I wish I could speak to her.  I wish I knew what the words on the headstone meant.

As I get older, I’m more conscious of the fact that I probably have more years behind me than I do ahead of me.  I wonder if my struggle to write and sell my stories will ever bear fruit.  I wonder how much the selling part matters.  I don’t want the words, “She did her best,” written on my headstone.

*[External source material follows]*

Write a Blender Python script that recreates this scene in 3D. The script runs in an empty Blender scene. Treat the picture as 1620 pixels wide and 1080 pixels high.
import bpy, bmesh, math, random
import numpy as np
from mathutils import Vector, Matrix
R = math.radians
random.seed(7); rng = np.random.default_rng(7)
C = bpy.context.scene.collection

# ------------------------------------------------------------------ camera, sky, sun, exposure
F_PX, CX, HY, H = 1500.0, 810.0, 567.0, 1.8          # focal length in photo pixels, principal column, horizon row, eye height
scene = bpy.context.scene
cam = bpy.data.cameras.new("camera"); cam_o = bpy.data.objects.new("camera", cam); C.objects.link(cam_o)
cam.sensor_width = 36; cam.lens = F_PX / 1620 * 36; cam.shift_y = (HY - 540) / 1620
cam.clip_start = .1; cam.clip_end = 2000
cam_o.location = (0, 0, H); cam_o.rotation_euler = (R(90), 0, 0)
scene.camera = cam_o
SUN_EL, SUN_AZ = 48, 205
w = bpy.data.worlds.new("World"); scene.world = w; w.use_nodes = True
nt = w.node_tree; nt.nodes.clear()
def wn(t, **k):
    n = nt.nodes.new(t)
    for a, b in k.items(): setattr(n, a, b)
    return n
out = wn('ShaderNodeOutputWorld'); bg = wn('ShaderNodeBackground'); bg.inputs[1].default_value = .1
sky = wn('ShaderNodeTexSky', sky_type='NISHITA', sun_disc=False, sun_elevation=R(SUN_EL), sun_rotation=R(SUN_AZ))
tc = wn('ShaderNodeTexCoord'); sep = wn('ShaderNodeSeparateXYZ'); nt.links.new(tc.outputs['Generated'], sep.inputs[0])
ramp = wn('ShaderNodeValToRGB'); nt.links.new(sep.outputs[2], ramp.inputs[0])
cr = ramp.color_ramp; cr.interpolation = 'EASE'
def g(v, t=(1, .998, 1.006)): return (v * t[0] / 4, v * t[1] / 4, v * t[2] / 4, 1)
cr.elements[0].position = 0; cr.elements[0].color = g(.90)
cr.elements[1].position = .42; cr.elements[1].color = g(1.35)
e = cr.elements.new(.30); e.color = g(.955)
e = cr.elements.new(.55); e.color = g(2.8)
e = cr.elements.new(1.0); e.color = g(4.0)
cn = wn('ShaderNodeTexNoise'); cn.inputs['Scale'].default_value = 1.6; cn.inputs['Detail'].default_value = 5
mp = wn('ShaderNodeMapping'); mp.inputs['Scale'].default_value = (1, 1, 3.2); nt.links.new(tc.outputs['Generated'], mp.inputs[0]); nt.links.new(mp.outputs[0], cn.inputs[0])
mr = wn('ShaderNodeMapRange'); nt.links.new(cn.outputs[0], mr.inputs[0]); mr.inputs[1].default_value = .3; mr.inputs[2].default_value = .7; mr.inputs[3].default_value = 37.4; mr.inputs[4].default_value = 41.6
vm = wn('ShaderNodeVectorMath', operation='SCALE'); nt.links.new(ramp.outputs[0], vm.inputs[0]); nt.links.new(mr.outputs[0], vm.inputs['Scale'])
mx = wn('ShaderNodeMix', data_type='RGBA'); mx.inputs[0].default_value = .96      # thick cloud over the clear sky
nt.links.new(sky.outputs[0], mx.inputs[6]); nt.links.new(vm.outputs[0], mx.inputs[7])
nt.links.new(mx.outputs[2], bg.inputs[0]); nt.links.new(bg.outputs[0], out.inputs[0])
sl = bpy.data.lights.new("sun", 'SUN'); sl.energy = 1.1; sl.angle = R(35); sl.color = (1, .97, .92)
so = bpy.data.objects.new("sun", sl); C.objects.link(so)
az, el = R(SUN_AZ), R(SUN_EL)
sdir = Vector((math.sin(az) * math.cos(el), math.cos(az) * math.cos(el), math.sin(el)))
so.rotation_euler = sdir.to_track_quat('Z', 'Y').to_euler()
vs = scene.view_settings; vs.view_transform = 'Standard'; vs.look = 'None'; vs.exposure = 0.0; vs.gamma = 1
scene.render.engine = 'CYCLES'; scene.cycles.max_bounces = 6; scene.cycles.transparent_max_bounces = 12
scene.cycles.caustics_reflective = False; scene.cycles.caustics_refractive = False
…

I want it to say, “She wrote.”


4 Comments (+add yours?)

  1. gpeynon
    Jun 10, 2015 @ 17:29:43

    I love Spike Milligan’s epitaph that reads, “I told you I was ill.” Brilliant. I want something like that on my headstone… or whatever I go for in the end.

    Nice post, thanks.


  2. johnkutensky
    Jun 10, 2015 @ 21:47:44

    I personally like, “How do you know it’s bad to be dead?” from Zhuangzi.


  3. mlrover
    Jun 16, 2015 @ 13:20:50

    While hunting through an old cemetery outside Vienna, Austria, looking for the graves of famous composers, I had to stop and stare at the statuary. Gorgeous, carvings and replicas of the deceased. The gravestone I will never forget is one done in black marble, a coffin with a man, life-sized, and his two, little children sprawled across the top in grief. Oh, to be loved like that.